11 Il résulte de tout ce qui précède que, d'une part, la région Auvergne-Rhône-Alpes n'est pas fondée à se plaindre que c'est à tort que, par le jugement attaqué, le tribunal administratif de Lyon l'a condamnée à verser à M. A... le supplément familial de traitement et l'indemnité de résidence pour les périodes en litige, d'autre part, M. A... n'est pas fondé, par la voie de l'appel incident, à soutenir que c'est à tort que, par le jugement attaqué, les premiers juges ont rejeté le surplus de sa demande. Par voie de conséquence, les conclusions que ce dernier présente sur le fondement de l'article L. 761-1 du code de justice administrative doivent être rejetées.

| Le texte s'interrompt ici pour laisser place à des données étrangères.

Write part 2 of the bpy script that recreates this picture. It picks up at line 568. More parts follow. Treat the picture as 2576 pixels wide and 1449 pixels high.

12 Il n'y a enfin, dans les circonstances de l'espèce, pas lieu de mettre à la charge de M. A... la somme que réclame la région Auvergne-Rhône-Alpes en application de l'article L. 761-1 du code de justice administrative.
DÉCIDE :
Article 1er : La requête de la région Auvergne-Rhône-Alpes est rejetée.
Article 2 : Les conclusions de M. A... tendant à la réformation du jugement du 15 mai 2019 sont rejetées.
Article 3 : Les conclusions de M. A... tendant à l'application de l'article L. 761-1 du code de justice administrative sont rejetées.
Article 4 : Le présent arrêt sera notifié à M. B... A... et à la région Auvergne-Rhône-Alpes.
Délibéré après l'audience du 8 juillet 2021 à laquelle siégeaient :
M. Josserand-Jaillet, président de chambre ;
M. Seillet, président assesseur ;
Mme Djebiri, première conseillère.
Rendu public par mise à disposition au greffe le 26 août 2021.